Le premier extrait, c'est la mort d'un crocodile avec la magnifique idée d'inclure le pluvian d'Egypte dans le récit de cette mort :
« Dans le viseur de son arme, Jacques a aperçu le crocodile sur un banc de sable. Gueule grande ouverte, il profitait d’un bain de soleil en ce début d’après-midi. Un pluvian d’Égypte lui nettoyait méticuleusement les dents. Quand Jacques a tiré, un groupe de dendrocygnes s’est envolé par-dessus les roseaux bordant la rive. Le coup a fait un bruit sec de bois qui craque. Fauché dans son repos, la bête a à peine eu le temps de bouger. Sa mâchoire s’est refermée au ralenti. Le pluvian a sautillé quelques instants autour de son ami, comme pour lui rendre un dernier hommage, et s’est envolé au loin pour prendre soin d’une autre gueule de crocodile. »
Le deuxième extrait, c'est le protagoniste du roman, Gaby, qui veut impressionner ses amis en sautant du haut d'un plongeoir de 10m :
« Depuis le sommet du plongeoir, je voyais Bujumbura, et la plaine immense, et les montagnes immémoriales du Zaïre de l’autre côté de la masse bleue du lac Tanganyika. J’étais nu au-dessus de ma ville et une pluie tropicale glissait sur moi en lourds rideaux, me caressait la peau. Des reflets d’arcs-en-ciel argentés flottaient dans les nuages tendres. J’entendais la voix des copains : « Vas-y, Gaby ! Allez, Gaby ! Allez ! » La peur revenait. Celle qui s’amusait à me paralyser depuis toujours. J’ai tourné le dos au bassin. Mes talons étaient maintenant dans le vide. J’ai pissé de trouille, le liquide jaune s’enroulait comme du lierre autour de ma jambe. Pour me donner du courage, j’ai poussé un grand cri de Sioux dans le raffut de cascade que faisait la drache. »

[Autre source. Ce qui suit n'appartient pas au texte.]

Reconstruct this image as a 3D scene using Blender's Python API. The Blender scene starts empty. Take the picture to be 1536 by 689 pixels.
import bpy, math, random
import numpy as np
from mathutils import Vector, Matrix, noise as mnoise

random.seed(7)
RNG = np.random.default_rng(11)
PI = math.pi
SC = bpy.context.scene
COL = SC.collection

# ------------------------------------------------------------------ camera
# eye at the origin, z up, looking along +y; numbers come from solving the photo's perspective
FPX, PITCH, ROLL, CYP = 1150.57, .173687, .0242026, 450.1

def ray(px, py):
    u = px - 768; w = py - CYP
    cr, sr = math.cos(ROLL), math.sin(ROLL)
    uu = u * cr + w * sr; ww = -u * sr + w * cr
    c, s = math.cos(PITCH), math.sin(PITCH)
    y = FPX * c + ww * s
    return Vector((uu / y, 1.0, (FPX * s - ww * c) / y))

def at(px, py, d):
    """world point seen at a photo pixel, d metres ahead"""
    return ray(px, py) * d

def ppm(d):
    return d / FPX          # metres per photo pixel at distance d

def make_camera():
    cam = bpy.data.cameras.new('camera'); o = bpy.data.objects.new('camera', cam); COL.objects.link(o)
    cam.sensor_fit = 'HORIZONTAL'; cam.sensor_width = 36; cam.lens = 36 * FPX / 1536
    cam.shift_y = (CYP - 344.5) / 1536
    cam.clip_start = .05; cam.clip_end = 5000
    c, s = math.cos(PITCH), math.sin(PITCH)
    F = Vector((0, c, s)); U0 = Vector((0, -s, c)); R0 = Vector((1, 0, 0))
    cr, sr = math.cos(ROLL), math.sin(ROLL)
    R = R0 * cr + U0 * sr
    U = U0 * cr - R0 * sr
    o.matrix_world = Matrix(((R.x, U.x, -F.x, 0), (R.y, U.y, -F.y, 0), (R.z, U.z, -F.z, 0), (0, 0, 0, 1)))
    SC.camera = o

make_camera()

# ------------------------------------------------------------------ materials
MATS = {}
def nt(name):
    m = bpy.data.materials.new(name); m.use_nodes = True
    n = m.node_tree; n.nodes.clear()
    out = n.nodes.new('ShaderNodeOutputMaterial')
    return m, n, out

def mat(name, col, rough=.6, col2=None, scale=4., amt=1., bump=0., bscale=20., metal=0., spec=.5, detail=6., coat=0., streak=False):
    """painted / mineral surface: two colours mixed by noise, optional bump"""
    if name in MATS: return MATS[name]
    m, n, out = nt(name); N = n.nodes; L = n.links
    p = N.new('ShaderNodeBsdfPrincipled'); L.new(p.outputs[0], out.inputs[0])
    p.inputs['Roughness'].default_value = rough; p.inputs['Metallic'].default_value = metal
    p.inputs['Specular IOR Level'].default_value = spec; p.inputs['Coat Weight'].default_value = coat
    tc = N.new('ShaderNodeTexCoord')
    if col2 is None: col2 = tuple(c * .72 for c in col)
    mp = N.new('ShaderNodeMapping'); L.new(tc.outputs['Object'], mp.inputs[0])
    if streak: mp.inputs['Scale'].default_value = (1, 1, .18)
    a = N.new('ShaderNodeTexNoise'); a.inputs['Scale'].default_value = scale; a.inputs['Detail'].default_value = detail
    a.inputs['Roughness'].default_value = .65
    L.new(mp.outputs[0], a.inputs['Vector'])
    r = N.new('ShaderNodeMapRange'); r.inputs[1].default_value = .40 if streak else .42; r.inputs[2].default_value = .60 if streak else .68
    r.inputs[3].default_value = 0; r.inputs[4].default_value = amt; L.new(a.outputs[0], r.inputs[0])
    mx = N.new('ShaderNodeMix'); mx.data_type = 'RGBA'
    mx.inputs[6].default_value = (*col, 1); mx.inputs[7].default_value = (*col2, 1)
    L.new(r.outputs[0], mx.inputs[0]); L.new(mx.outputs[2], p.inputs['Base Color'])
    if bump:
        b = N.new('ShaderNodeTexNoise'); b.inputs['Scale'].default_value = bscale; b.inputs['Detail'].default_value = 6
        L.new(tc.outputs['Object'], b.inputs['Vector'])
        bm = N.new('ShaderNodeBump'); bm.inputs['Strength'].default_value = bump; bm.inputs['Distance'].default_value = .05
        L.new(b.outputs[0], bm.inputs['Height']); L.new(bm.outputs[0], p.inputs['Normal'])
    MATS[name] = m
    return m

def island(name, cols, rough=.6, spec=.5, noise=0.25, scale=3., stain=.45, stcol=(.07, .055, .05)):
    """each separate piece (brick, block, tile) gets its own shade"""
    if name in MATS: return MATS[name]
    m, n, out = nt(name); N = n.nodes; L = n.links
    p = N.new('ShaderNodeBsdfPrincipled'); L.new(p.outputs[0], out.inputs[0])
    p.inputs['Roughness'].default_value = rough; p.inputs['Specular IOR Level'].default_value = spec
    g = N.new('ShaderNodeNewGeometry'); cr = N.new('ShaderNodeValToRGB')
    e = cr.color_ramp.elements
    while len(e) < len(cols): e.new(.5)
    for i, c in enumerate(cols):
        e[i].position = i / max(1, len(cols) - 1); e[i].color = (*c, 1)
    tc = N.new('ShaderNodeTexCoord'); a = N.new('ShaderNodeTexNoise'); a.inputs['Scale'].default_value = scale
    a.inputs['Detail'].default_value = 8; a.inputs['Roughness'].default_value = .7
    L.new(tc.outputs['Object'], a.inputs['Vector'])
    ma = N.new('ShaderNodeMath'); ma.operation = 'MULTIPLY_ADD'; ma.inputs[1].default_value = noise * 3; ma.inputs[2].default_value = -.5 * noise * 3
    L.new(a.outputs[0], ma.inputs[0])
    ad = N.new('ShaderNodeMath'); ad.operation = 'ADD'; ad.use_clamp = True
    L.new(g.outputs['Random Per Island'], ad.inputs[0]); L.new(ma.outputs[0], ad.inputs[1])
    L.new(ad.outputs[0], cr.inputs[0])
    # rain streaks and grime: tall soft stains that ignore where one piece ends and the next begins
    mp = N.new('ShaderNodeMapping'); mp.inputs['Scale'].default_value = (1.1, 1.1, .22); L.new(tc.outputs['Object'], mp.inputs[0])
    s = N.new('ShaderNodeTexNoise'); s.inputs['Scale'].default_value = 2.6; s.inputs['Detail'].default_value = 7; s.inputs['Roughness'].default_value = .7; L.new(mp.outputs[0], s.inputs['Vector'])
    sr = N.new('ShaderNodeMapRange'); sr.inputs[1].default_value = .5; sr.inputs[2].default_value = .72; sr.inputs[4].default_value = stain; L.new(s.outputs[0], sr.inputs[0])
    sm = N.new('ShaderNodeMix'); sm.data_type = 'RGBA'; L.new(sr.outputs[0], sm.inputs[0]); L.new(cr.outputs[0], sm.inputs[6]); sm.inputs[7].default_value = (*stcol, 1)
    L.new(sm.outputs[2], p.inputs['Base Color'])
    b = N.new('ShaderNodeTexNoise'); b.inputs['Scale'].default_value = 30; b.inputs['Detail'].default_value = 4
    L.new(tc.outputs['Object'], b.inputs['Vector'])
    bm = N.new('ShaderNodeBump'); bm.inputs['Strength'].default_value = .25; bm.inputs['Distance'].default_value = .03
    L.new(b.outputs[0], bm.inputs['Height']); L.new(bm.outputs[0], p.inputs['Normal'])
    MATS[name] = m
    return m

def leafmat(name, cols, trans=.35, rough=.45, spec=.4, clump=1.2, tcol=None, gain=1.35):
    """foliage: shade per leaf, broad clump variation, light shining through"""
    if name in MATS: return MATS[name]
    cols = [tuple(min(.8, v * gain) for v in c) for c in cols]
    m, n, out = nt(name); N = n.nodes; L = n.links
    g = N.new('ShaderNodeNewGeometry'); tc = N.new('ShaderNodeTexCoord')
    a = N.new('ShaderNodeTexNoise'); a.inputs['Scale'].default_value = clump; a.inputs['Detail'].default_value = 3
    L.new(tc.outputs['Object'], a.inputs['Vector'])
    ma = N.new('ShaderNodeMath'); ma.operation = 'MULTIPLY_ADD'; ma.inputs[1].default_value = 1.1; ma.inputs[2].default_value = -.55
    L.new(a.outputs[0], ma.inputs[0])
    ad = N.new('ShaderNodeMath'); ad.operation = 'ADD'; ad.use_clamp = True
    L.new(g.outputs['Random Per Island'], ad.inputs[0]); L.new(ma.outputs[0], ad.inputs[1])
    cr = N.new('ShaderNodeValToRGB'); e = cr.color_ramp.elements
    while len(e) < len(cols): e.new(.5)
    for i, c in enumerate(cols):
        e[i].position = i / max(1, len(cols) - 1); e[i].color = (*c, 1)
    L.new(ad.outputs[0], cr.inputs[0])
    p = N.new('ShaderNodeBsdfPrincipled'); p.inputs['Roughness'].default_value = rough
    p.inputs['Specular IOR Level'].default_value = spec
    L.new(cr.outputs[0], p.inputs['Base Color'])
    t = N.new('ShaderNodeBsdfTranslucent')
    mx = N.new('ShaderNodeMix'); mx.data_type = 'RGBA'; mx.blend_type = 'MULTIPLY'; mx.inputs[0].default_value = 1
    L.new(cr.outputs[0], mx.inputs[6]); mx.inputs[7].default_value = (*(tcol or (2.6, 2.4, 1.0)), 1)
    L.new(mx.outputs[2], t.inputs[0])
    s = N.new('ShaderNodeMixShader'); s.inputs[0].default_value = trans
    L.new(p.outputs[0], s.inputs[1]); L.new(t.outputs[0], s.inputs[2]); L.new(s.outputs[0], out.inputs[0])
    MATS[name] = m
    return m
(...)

Enfin sur le fond, c'est tout aussi réussi. Le roman gagne en intensité au fil des pages, vire au drame lorsque la guerre éclate au Rwanda, puis illustre si bien, en fin de récit, le cruauté et la complexité des rapports humains inévitablement amenées par la guerre.
Un roman qui se lit presque d'une traite car on ne s'ennuie pas une seconde. Pour son premier roman, Gaël Faye y a mis ses tripes mais aucune prétention, et c'est superbe !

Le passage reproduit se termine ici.